**Prompt:** Look for the string "Blender" and copy every line that has it.

[Begin Material for this exercise]

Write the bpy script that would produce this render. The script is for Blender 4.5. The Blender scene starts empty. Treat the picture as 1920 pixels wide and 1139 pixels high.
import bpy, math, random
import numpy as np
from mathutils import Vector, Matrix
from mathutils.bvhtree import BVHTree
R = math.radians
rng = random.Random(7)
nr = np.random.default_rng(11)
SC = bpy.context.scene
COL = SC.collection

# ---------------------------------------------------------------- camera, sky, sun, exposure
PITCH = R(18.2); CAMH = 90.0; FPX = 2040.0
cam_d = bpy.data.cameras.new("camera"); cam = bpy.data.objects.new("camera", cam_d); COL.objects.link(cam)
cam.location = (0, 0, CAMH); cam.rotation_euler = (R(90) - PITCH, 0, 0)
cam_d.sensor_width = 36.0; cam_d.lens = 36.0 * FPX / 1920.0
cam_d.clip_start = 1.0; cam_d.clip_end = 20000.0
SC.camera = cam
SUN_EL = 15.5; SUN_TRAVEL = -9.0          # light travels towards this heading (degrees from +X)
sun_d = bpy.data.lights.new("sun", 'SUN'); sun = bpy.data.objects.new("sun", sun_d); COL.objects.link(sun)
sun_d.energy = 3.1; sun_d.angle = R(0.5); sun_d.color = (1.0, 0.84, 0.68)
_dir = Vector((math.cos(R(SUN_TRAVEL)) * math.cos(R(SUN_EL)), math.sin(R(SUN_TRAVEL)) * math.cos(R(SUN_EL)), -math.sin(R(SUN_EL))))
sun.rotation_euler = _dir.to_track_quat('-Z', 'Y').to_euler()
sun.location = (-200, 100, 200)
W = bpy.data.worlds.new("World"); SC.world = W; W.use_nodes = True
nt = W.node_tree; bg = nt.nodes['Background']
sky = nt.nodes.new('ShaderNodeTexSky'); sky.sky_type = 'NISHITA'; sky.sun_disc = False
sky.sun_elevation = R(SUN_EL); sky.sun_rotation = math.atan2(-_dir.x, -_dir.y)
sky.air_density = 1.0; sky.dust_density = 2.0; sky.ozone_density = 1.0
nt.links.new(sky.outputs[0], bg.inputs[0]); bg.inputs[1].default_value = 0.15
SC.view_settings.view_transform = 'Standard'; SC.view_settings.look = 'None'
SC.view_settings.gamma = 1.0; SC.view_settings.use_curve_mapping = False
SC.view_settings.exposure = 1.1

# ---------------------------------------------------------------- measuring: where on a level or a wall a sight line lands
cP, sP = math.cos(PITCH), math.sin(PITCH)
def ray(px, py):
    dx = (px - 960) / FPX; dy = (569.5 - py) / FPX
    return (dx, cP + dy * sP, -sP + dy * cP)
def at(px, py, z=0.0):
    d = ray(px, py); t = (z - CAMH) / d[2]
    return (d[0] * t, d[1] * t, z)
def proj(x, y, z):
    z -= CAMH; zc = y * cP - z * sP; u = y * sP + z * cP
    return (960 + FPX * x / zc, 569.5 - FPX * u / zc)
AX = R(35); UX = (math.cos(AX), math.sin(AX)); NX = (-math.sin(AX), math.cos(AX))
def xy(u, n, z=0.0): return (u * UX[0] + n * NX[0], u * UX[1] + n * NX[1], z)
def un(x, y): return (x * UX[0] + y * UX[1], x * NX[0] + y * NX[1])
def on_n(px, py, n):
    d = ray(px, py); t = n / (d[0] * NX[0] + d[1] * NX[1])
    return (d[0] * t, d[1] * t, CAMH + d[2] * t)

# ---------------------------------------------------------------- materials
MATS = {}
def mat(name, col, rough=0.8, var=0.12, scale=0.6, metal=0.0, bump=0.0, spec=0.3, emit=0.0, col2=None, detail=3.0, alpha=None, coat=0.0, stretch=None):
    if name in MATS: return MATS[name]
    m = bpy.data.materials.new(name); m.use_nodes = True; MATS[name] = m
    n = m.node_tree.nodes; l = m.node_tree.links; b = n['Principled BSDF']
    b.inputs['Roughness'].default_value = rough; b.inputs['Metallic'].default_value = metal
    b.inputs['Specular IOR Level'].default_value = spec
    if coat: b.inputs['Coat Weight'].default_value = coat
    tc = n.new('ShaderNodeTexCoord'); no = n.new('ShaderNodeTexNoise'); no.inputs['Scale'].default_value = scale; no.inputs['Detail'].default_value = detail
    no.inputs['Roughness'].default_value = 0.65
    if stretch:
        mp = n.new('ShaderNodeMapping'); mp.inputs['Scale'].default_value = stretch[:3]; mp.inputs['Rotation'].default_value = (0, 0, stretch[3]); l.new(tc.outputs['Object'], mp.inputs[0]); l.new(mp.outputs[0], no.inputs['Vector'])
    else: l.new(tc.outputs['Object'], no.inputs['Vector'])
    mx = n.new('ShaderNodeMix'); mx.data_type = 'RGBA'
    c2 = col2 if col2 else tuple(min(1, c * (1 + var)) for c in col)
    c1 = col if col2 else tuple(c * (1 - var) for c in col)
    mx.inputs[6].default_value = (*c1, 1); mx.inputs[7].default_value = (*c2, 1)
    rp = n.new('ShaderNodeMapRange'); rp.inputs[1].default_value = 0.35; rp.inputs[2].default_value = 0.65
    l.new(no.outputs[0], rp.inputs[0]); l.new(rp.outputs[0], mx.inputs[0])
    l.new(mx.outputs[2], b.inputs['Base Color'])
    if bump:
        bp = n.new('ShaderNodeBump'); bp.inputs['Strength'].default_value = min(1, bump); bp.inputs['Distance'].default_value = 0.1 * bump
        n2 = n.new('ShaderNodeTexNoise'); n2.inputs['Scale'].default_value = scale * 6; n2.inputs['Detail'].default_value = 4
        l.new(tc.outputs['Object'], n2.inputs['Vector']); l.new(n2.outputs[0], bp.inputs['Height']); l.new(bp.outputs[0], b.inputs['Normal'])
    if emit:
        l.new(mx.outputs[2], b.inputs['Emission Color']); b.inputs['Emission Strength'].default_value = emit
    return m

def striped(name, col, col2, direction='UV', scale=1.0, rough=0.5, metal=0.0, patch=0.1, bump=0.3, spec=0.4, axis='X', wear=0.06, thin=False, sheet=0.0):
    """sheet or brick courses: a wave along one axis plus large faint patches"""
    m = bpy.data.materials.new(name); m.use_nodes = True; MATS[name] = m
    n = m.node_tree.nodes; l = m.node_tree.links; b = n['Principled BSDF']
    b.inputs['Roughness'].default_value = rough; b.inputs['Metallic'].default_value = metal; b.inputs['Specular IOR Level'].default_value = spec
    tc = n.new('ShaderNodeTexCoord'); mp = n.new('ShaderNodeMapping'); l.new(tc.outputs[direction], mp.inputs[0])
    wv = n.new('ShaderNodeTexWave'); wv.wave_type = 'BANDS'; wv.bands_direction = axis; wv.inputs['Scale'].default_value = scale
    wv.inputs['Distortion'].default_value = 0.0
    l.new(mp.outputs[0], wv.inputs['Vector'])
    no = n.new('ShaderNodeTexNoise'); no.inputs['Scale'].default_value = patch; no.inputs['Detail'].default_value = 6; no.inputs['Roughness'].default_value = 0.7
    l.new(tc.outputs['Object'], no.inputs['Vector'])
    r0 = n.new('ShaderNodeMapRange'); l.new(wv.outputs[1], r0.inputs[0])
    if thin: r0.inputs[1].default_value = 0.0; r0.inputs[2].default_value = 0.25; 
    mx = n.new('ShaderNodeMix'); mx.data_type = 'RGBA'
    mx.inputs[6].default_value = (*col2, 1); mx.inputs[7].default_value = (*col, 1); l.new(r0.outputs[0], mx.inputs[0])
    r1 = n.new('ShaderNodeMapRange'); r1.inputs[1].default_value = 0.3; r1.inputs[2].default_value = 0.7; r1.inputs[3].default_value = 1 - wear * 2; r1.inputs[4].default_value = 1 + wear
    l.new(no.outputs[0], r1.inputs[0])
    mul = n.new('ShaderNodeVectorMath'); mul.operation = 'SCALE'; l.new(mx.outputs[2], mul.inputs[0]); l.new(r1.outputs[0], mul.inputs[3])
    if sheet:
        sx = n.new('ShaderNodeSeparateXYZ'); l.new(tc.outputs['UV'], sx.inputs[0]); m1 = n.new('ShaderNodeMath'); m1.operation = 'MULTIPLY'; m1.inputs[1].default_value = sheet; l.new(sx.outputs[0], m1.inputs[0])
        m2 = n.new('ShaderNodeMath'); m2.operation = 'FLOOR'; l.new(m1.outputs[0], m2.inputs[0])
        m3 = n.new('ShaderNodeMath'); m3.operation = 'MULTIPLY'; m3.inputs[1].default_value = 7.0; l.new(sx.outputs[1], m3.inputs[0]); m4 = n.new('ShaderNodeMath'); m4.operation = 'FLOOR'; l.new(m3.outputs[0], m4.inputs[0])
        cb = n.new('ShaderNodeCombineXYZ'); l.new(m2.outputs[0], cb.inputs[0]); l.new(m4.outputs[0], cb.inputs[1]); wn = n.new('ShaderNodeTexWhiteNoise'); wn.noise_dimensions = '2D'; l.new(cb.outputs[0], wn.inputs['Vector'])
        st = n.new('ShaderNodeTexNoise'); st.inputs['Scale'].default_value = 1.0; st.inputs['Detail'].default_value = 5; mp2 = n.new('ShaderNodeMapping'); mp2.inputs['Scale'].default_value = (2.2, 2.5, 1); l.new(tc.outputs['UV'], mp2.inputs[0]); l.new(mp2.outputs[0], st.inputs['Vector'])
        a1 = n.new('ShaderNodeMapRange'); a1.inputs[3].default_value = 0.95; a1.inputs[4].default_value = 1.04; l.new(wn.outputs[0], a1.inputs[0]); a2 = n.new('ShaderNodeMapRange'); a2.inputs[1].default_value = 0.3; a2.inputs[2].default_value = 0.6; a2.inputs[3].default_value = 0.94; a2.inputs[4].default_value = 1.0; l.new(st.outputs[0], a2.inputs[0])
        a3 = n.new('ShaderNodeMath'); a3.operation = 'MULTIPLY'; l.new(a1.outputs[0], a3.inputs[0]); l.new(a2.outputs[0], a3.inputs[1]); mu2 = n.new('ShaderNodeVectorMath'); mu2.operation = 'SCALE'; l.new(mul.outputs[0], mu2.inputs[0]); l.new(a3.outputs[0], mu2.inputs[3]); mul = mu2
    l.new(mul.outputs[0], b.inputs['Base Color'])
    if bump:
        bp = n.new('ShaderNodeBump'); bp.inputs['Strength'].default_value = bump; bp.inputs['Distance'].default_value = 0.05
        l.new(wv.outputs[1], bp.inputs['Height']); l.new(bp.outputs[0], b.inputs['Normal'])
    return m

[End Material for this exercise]
[Begin Material for this exercise]

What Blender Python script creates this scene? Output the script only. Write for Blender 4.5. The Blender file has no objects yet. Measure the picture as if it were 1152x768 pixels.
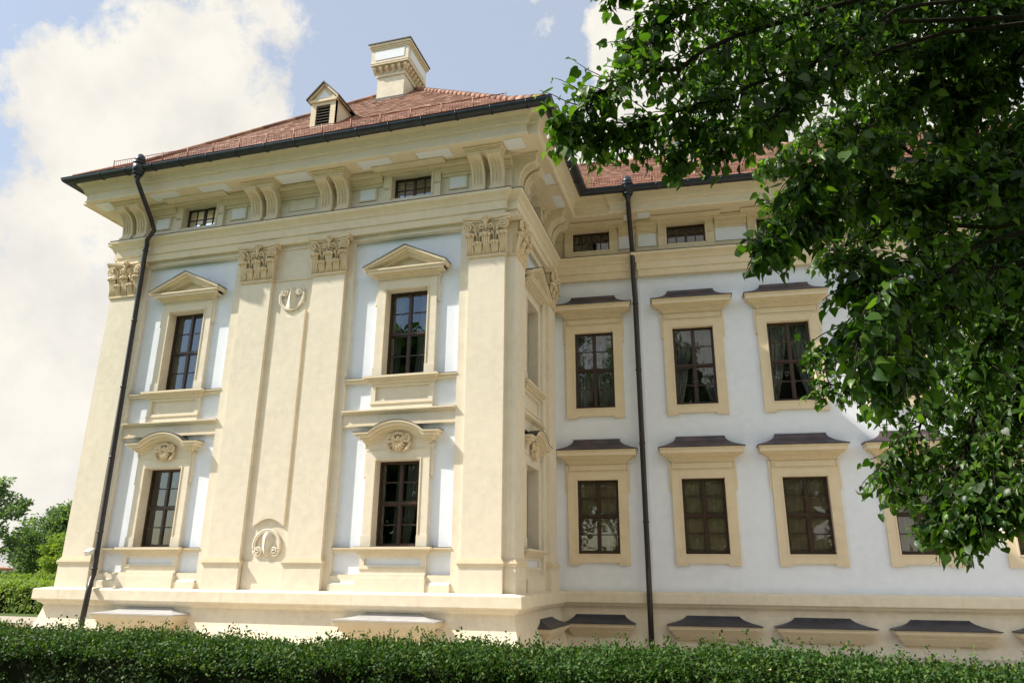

[End Material for this exercise]

**Problem solution:**
Write the bpy script that would produce this render. The script is for Blender 4.5. The Blender scene starts empty. Treat the picture as 1920 pixels wide and 1139 pixels high.
What Blender Python script creates this scene? Output the script only. Write for Blender 4.5. The Blender file has no objects yet. Measure the picture as if it were 1152x768 pixels.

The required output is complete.